Stalin’s revenge
Riding rough in Bulgaria
Let me set the scene for this tale of motorcycling oddities. My wife Liz’s home village of Razdol in Bulgaria exists in a sort of time warp. 1,500 metres up in the Rodopi Mountains where winter temperatures plummet to 20 degrees below and where wolves and bears prowl the thick forest, little has changed in generations. Sheep graze, donkeys loaded with tools plod dutifully after their masters out to the fields and bells tinkle as the village goats are herded up the main street each day.
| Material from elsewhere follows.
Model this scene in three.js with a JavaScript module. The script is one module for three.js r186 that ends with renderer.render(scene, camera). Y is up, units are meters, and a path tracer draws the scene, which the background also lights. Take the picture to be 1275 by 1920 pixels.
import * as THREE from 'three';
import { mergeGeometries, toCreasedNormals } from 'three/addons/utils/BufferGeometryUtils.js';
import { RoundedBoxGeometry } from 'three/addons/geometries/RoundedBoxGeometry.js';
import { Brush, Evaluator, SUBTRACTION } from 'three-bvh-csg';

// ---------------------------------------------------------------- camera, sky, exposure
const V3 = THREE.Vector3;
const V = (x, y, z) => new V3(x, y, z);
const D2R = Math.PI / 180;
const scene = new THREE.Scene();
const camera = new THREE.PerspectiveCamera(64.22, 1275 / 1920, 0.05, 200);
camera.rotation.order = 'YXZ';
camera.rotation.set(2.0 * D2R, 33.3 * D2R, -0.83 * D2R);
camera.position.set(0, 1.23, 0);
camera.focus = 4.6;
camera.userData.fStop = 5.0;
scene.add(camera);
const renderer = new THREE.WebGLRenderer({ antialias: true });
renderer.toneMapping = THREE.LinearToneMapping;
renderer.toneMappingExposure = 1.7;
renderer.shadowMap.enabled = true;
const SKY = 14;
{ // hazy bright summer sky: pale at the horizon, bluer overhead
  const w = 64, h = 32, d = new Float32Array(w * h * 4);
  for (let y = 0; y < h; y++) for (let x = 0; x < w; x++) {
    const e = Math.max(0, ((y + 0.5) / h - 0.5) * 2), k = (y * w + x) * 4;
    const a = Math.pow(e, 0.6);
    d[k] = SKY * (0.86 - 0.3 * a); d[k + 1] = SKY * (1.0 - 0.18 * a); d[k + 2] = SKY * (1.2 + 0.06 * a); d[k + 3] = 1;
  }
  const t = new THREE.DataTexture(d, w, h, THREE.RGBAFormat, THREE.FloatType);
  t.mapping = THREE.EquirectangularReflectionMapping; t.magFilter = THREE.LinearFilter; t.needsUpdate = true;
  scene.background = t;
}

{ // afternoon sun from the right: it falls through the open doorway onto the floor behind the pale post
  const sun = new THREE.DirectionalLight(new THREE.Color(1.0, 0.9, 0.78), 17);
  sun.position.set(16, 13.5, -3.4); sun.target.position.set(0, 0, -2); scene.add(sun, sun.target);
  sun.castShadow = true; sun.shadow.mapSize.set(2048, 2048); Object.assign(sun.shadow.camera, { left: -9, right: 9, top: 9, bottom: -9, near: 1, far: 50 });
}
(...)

Simple topographic isolation is accentuated by the road – best described as utter crapski – to the nearest town of any consequence. As Razdol lies within a piston toss of the border with Macedonia (formerly Yugoslavia), there was to have been a paved road of some substance, but it seems Stalin and Tito had a bit of a spat and the road project never went beyond a few kilometres of bitumen. Cratered, broken and crumbling as if it had been subjected to heavy mortared fire, this is the “good bit”. The rest – which is most of it – is far below that standard.
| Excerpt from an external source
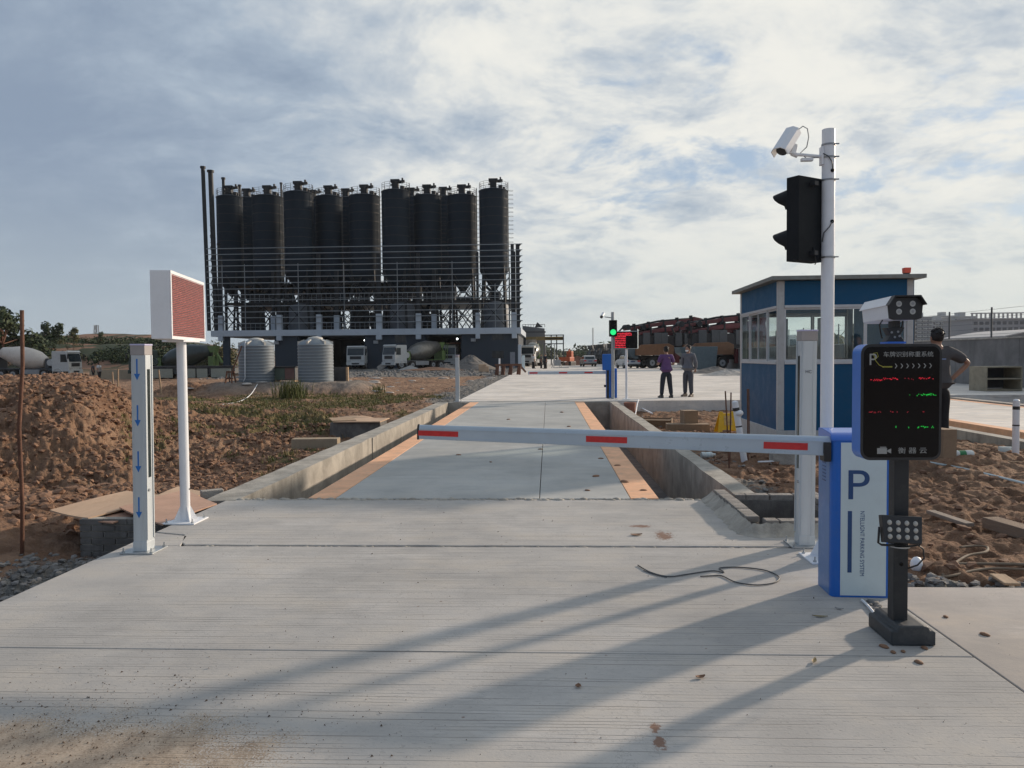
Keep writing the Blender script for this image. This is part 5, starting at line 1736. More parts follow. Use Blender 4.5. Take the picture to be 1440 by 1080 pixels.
def person(label, loc, rz, H=1.72, shirt=None, trousers=None, shoes=None, long_sleeve=False, arms=((0, 0), (0, 0)), legs=((.10, 0), (-.10, 0)), head_turn=0.0, mask=False, group=None, hood=False, detail=1, shorts_shirt=.0):
    """faces -Y before rotation; arms: per side list of elbow, wrist offsets from the shoulder; legs: (x, y) of the feet"""
    t = thing('person', label, 'person', loc, rz, group)
    k = H / 1.72
    V_ = lambda x, y, z: Vector((x * k, y * k, z * k))
    sh = [V_(.18, 0, 1.415), V_(-.18, 0, 1.415)]
    pel = V_(0, 0, .95)
    verts = [pel, V_(0, .015, 1.10), V_(0, .012, 1.27), V_(0, .01, 1.40), V_(0, .0, 1.50), V_(0, -.012, 1.555), V_(0, -.02, 1.62), V_(0, -.015, 1.69)]
    rad = [(.12, .09), (.135, .10), (.155, .11), (.13, .085), (.052, .055), (.058, .072), (.078, .095), (.06, .075)]
    edges = [(i, i + 1) for i in range(7)]
    A = []
    for s_ in (0, 1):
        el = sh[s_] + V_(*arms[s_][0]); wr = sh[s_] + V_(*arms[s_][1]); d = (wr - el).normalized()
        A.append((sh[s_], el, wr, wr + d * .09 * k))
        b = len(verts)
        verts += [sh[s_], el, wr, wr + d * .045 * k, wr + d * .085 * k]; rad += [.058, .043, .030, (.040, .026), (.030, .018)]
        edges += [(3, b), (b, b + 1), (b + 1, b + 2), (b + 2, b + 3), (b + 3, b + 4)]
    LG = []
    for s_, sg in ((0, 1), (1, -1)):
        fx, fy = legs[s_][0], legs[s_][1]
        hp = V_(.085 * sg, 0, .90); an = V_(fx, fy, .085); kn = (hp + an) / 2 + V_(0, -.025, .02); toe = V_(fx + .02 * sg, fy - .16, .035)
        LG.append((hp, kn, an, toe))
        b = len(verts)
        verts += [hp, kn, an, toe]; rad += [.066, .052, .038, (.036, .028)]
        edges += [(0, b), (b, b + 1), (b + 1, b + 2), (b + 2, b + 3)]
    rad = [tuple(x * k for x in r) if hasattr(r, '__len__') else r * k for r in rad]
    body = skin_mesh('body', verts, edges, rad, M_skin, detail, t)
    # head details
    hm = Matrix.Translation(V_(0, -.02, 1.625)) @ Matrix.Rotation(head_turn, 4, 'Z')
    MB().sphere((0, 0, 0), .1 * k, 14, 10, (.80, .98, 1.18), hm).build('head_form', M_skin, body)
    MB().prism([(-.085 * k, -.02 * k), (-.112 * k, -.024 * k), (-.088 * k, .018 * k)], -.010 * k, .010 * k, 'x', mat=hm).build('nose', M_skin, body)
    for sg in (-1, 1):
        MB().sphere((sg * .032 * k, -.087 * k, .012 * k), .011 * k, 8, 6, (1.2, .6, .7), hm).build('eye', M_hair, body)
        MB().sphere((sg * .08 * k, .005 * k, -.005 * k), .024 * k, 8, 6, (.35, .8, 1.2), hm).build('ear', M_skin, body)
    MB().box(-.022 * k, .022 * k, -.092 * k, -.086 * k, -.058 * k, -.05 * k, hm).build('mouth', mat('lips', (.30, .11, .09), .5), body)
    hr = MB(); r_ = random.Random(3)
    hr.sphere((0, .018 * k, .024 * k), .103 * k, 16, 10, (.86, .98, 1.10), hm)
    for q in range(60):
        a = r_.uniform(0, 6.28); e_ = r_.uniform(.1, 1.4)
        dv_ = Vector((math.cos(a) * math.cos(e_), math.sin(a) * math.cos(e_) * 1.0 + .2, math.sin(e_))).normalized()
        if dv_.y < -.35 and dv_.z < .6: continue
        c_ = Vector((0, .018 * k, .022 * k)) + Vector((dv_.x * .086, dv_.y * .098, dv_.z * .112)) * k
        hr.sphere(tuple(c_), .022 * k, 6, 4, (1, 1, .7), hm)
    hr.build('hair', M_hair, t)
    # cut the hair back from the face by a face shell just proud of it
    MB().sphere((0, -.022 * k, -.018 * k), .092 * k, 14, 10, (.80, .93, 1.06), hm).build('face', M_skin, body)
    if mask:
        MB().sphere((0, -.045 * k, -.045 * k), .075 * k, 12, 8, (.88, .85, .75), hm).build('face_mask', M_white, t)
    # fingers: five short chains on each hand
    for s_ in (0, 1):
        S0, el, wr, hd = A[s_]; d = (hd - wr).normalized(); sd_ = d.cross(Vector((0, 0, 1)))
        sd_ = sd_.normalized() if sd_.length > .2 else Vector((0, 1, 0))
        f_ = MB(); cu = d.cross(sd_)
        for q, (off, L_) in enumerate(((-.030, .062), (-.011, .073), (.009, .068), (.027, .054))):
            a_ = hd + sd_ * off * k
            f_.tube([a_ - d * .02 * k, a_ + d * L_ * .45 * k + cu * .006 * k, a_ + d * L_ * .9 * k + cu * .020 * k], [.0095 * k, .009 * k, .007 * k], 6)
        a_ = wr + d * .03 * k - sd_ * .035 * k
        f_.tube([a_, a_ + d * .03 * k - sd_ * .018 * k, a_ + d * .06 * k - sd_ * .022 * k], [.011 * k, .010 * k, .008 * k], 6)
        f_.build('fingers', M_skin, body)
    # clothes: the same chains, a little fuller
    g = 1.16
    sv = [V_(0, 0, .84), V_(0, .0, .97), V_(0, .015, 1.12), V_(0, .015, 1.28), V_(0, .01, 1.41), V_(0, .002, 1.475)]
    sr = [(.205, .165), (.20, .155), (.185, .14), (.185, .13), (.155, .105), (.075, .07)]
    se = [(i, i + 1) for i in range(5)]
    for s_ in (0, 1):
        S0, el, wr, hd = A[s_]; b = len(sv)
        if long_sleeve:
            sv += [S0, el, wr]; sr += [.088, .068, .052]; se += [(4, b), (b, b + 1), (b + 1, b + 2)]
        else:
            sv += [S0, S0.lerp(el, .85)]; sr += [.092, .082]; se += [(4, b), (b, b + 1)]
    sr = [tuple(x * k for x in r) if hasattr(r, '__len__') else r * k for r in sr]
    skin_mesh('shirt', sv, se, sr, shirt, detail, t, 2)
    tv = [V_(0, 0, .98), V_(0, 0, .90)]; tr_ = [(.19, .155), (.20, .165)]; te = [(0, 1)]
    for hp, kn, an, toe in LG:
        b = len(tv); tv += [hp - V_(0, 0, .06), kn, an + V_(0, 0, .0)]; tr_ += [.122, .094, .074]; te += [(1, b), (b, b + 1), (b + 1, b + 2)]
    tr_ = [tuple(x * k for x in r) if hasattr(r, '__len__') else r * k for r in tr_]
    skin_mesh('trousers', tv, te, tr_, trousers, detail, t, 1)
    for hp, kn, an, toe in LG:
        d = (toe - an); d.z = 0; d.normalize()
        a_ = math.atan2(d.x, -d.y)
        Mx = Matrix.Translation((an.x, an.y, 0)) @ Matrix.Rotation(a_, 4, 'Z')
        MB().prism([(.075 * k, 0), (-.20 * k, 0), (-.215 * k, .03 * k), (-.19 * k, .055 * k), (-.10 * k, .075 * k), (-.05 * k, .115 * k), (.06 * k, .115 * k), (.08 * k, .06 * k)], -.047 * k, .047 * k, 'x', mat=Mx).build('shoe', shoes, t, .014)
    if hood:
        MB().sphere((0, .055 * k, 1.47 * k), .10 * k, 14, 8, (1.15, .75, .6)).build('hood', shirt, t)
    return t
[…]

Now add in a twist of political history and the result is that Razdol is a dying village. Post-war, Bulgaria and its people were gathered to the cold bosom of the Soviet Union and Communism under the less than benign rule of Joe Stalin. In this worker’s utopia, travel and options were severely restricted, so when the Berlin Wall fell and the USSR with it, the young people of villages like Razdol were having none of the bucolic lifestyle. They promptly fled for the bright lights of the cities and eventually the promise of Western Europe. Left behind to carry on as they ever had, parents aged and eventually passed away. The children dutifully returned, buried their parents, locked up the old family home and departed again, perhaps never to return. Garages and their contents were also locked and abandoned and therein lies the heart of my motorcycle tale. During the long night of Soviet domination, there was, to say the least, a paucity of the quality consumer goods so common and plentiful in the West. Cars and motorcycles were no exception. Vehicles were the typical products of the Communist system – mechanically basic, of dubious build quality and aesthetically antiquated. Cars such as the Trabant, Lada and Moskvitch were predominant in Bulgaria and the process was that you paid your money up front and waited till summoned to come and collect your car. The wait was around 7 years.
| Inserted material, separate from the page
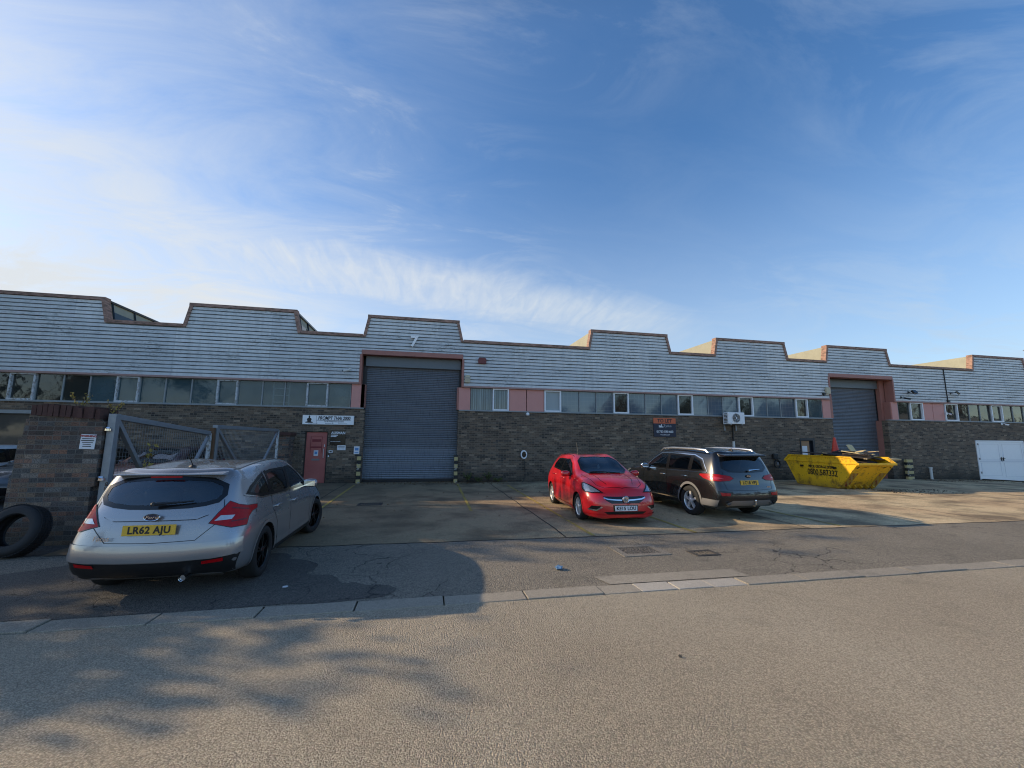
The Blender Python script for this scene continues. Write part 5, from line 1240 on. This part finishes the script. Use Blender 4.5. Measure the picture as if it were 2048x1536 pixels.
def place(o, x, y, rz, label, cat='car', group=None, sc_=.945):
    o.location = (x, y, gz(x)); o.rotation_euler = (math.atan(.0058) * math.sin(rz) * 0, 0, rz); o.scale = (sc_, sc_, sc_); tag(o, label, cat, group); return o
def dup(o, parent=None, swap=None, skip=()):
    c = o.copy(); COL.objects.link(c); c.parent = parent
    if swap and o.type == 'MESH':
        for i, ms in enumerate(o.material_slots):
            if ms.material == swap[0]: c.material_slots[i].link = 'OBJECT'; c.material_slots[i].material = swap[1]
    for ch in o.children:
        if not ch.name.startswith(skip): dup(ch, c, swap, skip)
    return c
ford = place(hatch('silver'), -2.82, -11.27, R(90), 'dusty silver hatchback seen from behind, parked by the mesh gates')
corsa = place(hatch('red'), 4.37, -5.88, R(-93), 'bright red small hatchback facing the road beside the black car')
kia = place(suv(), 7.32, -7.98, R(92), 'large black car with silver roof rails parked nose to the wall')
SK = ('badge', 'number_plate', 'model_lettering', 'rear_wiper')
for x, y, rz, p, lab in ((-7.7, -1.2, R(-92), M['maroon'], 'dark red car standing in the yard behind the mesh gates'), (-10.0, -1.6, R(-90), M['bluegrey'], 'dark grey car in the yard between the dark red car and the white car'), (-12.35, -1.9, R(-88), M['whitepaint'], 'white car in the yard at the far left, beyond the brick pillar')):
    place(dup(ford, None, (M['silver'], p), SK), x, y, rz, lab, 'car', 'cars parked in the yard')

# ------------------------------------------------------------------ yellow skip with rubbish
sk = empty('skip', (16.15, -3.9, gz(16.5) + .02), R(-3), label='yellow waste skip with black phone number, heaped with old boards', cat='skip')
W, HB, HE, HM, L0, OV = 1.68, .30, 1.03, 1.25, 2.25, .60
def skipside(xo, y):                                              # outline of the long side in (y, z)
    return [(HB, 0), (L0, 0), (L0 + OV, HE), (L0 + OV - .28, HM), (-OV + .28, HM), (-OV, HE)]
m = MB(); T_ = .04
for xo in (0, W):
    s_ = 1 if xo == 0 else -1
    m.prism(skipside(xo, 0), xo, xo + s_ * T_, 'x')
m.add([(T_, HB, 0), (W - T_, HB, 0), (W - T_, -OV, HE), (T_, -OV, HE), (T_, HB + .04, 0), (W - T_, HB + .04, 0), (W - T_, -OV + .04, HE), (T_, -OV + .04, HE)], [(0, 1, 2, 3), (4, 7, 6, 5), (3, 2, 6, 7)])
m.add([(T_, L0, 0), (W - T_, L0, 0), (W - T_, L0 + OV, HE), (T_, L0 + OV, HE), (T_, L0 - .04, 0), (W - T_, L0 - .04, 0), (W - T_, L0 + OV - .04, HE), (T_, L0 + OV - .04, HE)], [(3, 2, 1, 0), (5, 6, 7, 4), (7, 6, 2, 3)])
m.box((T_, HB + .05, -.01), (W - T_, L0 - .05, .04)); m.build('body', M['skip'], sk)
m = MB()
for xo in (-.035, W - .0):
    m.box((xo, -OV + .02, HE - .05), (xo + .035, L0 + OV - .02, HE + .01))
    m.prism([(-OV - .02, HE + .0), (-OV + .26, HM + .02), (L0 + OV - .26, HM + .02), (L0 + OV + .02, HE), (L0 + OV - .02, HE - .04), (L0 + OV - .29, HM - .03), (-OV + .29, HM - .03), (-OV + .02, HE - .04)], xo - .006, xo + .042, 'x')
m.box((-.03, -OV - .04, HE - .07), (W + .03, -OV + .03, HE + .012)); m.box((-.03, L0 + OV - .03, HE - .07), (W + .03, L0 + OV + .04, HE + .012)); m.build('rim', M['skip'], sk, bevel=.008)
m = MB()
for xo in (-.05, W + .05):
    s_ = -1 if xo < 0 else 1
    for yy in (.35, L0 - .35): m.tube([(xo - s_ * .06, yy, .80), (xo + s_ * .06, yy, .80)], .045, 10)
m.build('lifting_lug', M['darkmetal'], sk, smooth=True)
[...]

Motorcyclists faced a similar choice in machines from within the Iron Curtain, with the Russian-made IZH (from the lovely folk who gave us the AK47 Kalashnikov) and Minsk to the forefront. The IZH (Bulgarians pronounce this acronym phonetically as “ee-zhur”) of the early era came in two models. The single-pot Planeta and the twin-pot Jupiter were both 350cc 2-strokes identical in style. The style was that of the 1950s. The Minsk appeared as a 125cc 2-
stroke single, with a perhaps more “modern” style approaching that of a typical ag bike. In their heyday both IZH and Minsk served their strictly utilitarian purpose, making up in ruggedness for what they lacked in aesthetic finesse and sophistication. But with regime change, the doors to Western Europe opened and the flood of cars and bikes of contemporary style rendered these relics of Soviet rule less than desirable, especially among the young. But in villages like Razdol, where pragmatism and limited means underscore many aspects of life, the IZH and Minsk survive, albeit in the advanced stages of terminal decrepitude. Festering with rust, chrome a distant memory, caked thickly with oilsaturated dirt and held together quite literally with wire and hope, they soldier stolidly on. I discovered a sort of “graveyard” in which the carcases of half a dozen bikes lay in the mud, cannibalized for the parts essential to keep their brethren up and running. Decades of rotten roads, extreme climate and neglect of all but the barest minimum of upkeep needed to maintain mobility, have failed to kill the IZH and Minsk of the “Razdol Roughriders.” To this day, if one peers through the cracks into the gloom of those locked and deserted garages, one will see such treasures as an IZH shrouded in dust, forever entombed. I have ridden a Minsk in Vietnam (which was also a recipient of various forms of Russian largesse during the so called “American War”) and puttered and popped around Razdol on a borrowed and decidedly woebegone IZH Planeta. At the end of my entertaining circuit of the village on the latter machine, I thanked the owner. He nodded gravely at his IZH and uttered the words “strashna mashina.” My wife Liz dutifully translated what perhaps may be a not undeserved accolade... ”awesome machine”.